Evgeny Morozov in The New Republic:

Jarvis3In 1975, Malcolm Bradbury published The History Man, a piercing satire of the narcissistic pseudo-intellectualism of modern academia. The novel recounts a year in the life of the young radical sociologist Howard Kirk—“a theoretician of sociability”—who is working on a book called The Defeat of Privacy. Building on “a little Marx, a little Freud, and a little social history,” Kirk posits that “there are no more private selves, no more private corners in society, no more private properties, no more private acts.” (And, according to Kirk’s sardonic wife, “no more private parts.” She finds her husband’s books “very empty” but “always on the right side.”)

One cannot fault Kirk for thinking too small. He is trying to prove that “sociological and psychological understanding is now giving us a total view of man, and democratic society is giving us total access to everything. There’s nothing that’s not confrontable. There are no concealments any longer, no mysterious dark places of the soul. We’re all right there in front of the entire audience of the universe, in a state of exposure. We’re all nude and available.”

Occasionally Kirk practices what he preaches—his sociology class is invited to see his wife give birth—but he hates it when his own privacy is violated. When a student (who is also his lover) reads his book manuscript, he protests that it is private.

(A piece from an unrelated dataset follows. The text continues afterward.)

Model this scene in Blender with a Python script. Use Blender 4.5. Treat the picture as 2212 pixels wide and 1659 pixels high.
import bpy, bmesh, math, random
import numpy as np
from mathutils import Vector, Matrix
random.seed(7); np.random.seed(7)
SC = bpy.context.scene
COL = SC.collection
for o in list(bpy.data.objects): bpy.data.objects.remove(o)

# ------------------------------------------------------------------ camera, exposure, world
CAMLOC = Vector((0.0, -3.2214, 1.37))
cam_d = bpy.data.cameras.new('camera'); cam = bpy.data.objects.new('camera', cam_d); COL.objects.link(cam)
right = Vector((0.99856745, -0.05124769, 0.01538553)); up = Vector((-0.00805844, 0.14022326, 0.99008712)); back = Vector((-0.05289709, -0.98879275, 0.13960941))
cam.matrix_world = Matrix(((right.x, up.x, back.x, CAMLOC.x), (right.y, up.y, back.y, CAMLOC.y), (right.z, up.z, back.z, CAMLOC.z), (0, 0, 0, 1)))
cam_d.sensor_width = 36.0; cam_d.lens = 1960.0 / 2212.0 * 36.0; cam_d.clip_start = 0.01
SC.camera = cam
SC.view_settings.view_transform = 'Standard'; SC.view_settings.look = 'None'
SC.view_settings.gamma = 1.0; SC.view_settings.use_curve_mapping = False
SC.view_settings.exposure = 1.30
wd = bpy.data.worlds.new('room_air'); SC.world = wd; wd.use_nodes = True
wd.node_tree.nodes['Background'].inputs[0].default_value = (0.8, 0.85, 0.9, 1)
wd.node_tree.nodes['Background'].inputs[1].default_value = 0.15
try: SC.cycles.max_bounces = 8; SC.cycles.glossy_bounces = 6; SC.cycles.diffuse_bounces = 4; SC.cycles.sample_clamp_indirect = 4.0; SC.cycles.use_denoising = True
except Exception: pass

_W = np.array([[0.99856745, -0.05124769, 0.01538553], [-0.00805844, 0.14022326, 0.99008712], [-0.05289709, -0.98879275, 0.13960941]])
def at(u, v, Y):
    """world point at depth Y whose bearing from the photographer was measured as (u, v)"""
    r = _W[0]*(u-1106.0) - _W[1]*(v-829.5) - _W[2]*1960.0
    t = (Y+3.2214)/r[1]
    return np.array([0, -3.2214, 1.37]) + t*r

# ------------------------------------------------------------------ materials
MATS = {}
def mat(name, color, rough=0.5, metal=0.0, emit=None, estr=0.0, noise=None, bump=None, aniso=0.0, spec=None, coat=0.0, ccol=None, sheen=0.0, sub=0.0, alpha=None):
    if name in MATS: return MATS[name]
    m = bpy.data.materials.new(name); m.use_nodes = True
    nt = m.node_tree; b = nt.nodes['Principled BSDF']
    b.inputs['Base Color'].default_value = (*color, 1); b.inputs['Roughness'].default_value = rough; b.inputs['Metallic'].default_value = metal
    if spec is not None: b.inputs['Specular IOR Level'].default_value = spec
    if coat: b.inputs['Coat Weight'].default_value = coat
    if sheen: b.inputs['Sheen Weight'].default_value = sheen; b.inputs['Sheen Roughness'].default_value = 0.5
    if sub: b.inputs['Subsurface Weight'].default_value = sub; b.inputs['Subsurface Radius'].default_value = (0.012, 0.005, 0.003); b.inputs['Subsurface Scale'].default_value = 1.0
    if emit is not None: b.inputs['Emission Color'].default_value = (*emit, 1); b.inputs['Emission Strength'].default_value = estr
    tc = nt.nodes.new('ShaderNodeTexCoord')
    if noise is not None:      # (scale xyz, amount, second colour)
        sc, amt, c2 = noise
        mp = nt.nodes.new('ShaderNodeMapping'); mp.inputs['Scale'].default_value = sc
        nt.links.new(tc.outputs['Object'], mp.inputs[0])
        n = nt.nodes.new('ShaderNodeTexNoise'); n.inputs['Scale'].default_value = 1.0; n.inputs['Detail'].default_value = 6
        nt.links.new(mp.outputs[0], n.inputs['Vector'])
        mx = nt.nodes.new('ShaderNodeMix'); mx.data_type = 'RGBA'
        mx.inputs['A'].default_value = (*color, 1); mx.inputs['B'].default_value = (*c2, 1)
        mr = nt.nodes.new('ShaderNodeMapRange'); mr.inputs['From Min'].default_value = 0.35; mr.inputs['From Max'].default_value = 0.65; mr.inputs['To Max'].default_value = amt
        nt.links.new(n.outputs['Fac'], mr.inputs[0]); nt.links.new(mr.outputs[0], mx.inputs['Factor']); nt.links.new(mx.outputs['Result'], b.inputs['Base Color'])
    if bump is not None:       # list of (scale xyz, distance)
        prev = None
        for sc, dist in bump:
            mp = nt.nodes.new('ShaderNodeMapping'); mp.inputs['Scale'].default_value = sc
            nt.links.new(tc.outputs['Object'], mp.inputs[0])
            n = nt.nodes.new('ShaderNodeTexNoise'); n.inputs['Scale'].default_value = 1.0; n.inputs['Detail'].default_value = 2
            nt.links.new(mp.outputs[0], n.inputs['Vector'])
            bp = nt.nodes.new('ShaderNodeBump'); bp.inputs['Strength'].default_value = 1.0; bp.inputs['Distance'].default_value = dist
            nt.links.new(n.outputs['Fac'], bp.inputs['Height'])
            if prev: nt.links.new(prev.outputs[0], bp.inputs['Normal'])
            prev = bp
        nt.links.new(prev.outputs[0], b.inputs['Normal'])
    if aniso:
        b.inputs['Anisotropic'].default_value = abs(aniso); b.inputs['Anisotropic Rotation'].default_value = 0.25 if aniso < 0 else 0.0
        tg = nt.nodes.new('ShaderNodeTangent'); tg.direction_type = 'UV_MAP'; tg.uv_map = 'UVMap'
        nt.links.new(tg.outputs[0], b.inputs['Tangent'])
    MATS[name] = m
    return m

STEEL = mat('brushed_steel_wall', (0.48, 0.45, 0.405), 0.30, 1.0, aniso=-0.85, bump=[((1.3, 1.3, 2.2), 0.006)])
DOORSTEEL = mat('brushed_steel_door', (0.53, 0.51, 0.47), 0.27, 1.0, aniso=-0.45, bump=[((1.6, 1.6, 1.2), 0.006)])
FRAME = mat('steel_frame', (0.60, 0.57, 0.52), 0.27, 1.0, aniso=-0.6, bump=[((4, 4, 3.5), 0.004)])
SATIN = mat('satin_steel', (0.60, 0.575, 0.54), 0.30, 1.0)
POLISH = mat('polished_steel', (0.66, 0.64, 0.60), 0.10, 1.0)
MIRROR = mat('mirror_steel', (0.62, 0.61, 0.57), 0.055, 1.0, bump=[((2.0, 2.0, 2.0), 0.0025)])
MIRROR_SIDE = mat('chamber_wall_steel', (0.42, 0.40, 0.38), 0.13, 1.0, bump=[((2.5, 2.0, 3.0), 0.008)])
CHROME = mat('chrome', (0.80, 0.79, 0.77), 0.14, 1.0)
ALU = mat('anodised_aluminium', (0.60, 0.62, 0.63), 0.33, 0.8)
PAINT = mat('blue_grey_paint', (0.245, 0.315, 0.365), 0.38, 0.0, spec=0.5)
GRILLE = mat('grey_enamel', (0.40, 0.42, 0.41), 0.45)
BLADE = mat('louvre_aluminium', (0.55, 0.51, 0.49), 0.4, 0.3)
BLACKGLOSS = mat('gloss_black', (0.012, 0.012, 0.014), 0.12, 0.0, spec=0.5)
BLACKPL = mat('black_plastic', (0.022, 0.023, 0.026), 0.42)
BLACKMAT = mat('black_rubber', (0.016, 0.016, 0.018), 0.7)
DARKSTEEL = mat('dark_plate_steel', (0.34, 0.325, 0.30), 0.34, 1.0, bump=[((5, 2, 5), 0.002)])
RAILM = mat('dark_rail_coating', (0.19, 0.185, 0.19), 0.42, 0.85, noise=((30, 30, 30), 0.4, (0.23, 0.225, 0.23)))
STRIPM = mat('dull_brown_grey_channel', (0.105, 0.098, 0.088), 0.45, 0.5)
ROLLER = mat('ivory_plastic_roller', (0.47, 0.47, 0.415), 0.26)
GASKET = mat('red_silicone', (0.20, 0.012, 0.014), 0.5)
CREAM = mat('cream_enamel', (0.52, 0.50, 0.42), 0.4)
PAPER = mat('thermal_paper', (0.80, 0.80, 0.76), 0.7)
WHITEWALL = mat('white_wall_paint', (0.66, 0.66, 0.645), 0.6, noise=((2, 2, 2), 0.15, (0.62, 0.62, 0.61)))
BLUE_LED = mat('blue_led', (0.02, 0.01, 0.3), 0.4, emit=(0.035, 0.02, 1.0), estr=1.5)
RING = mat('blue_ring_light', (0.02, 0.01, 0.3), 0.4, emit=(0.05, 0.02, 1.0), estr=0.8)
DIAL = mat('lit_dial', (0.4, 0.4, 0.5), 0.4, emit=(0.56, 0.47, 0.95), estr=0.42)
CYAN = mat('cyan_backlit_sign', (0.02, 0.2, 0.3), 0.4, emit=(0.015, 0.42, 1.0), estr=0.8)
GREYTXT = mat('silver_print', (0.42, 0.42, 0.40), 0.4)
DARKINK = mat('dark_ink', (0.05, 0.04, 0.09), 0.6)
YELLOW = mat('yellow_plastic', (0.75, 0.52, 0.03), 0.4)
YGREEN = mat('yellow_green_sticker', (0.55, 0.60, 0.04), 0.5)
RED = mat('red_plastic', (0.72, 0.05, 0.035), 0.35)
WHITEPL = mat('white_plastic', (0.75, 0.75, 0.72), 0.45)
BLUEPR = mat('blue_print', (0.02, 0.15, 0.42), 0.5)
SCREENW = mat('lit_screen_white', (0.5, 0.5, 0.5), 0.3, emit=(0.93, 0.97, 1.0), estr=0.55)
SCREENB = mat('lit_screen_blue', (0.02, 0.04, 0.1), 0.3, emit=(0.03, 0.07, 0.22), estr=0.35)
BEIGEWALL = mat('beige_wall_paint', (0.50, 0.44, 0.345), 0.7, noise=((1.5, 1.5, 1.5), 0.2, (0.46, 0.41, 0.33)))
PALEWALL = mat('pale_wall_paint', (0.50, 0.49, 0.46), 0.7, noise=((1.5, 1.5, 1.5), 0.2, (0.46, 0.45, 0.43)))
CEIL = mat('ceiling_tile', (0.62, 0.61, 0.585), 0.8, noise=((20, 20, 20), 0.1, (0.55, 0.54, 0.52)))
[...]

He is furious when another student, in a desperate attempt to document the professor’s promiscuity, starts chasing him with a camera.

Public Parts—the second book by Jeff Jarvis, the Internet’s loudest guru—reads like a glib, half-baked sequel to The Defeat of Privacy, produced by an older and more conservative Howard Kirk, who has swapped his tweed jacket for a tuxedo and his smoking pipe for an iPhone. Jarvis’s intellectual heroes are different from Kirk’s, and the latter’s hippie lingo is replaced by business-friendly clichés, but the message is the same.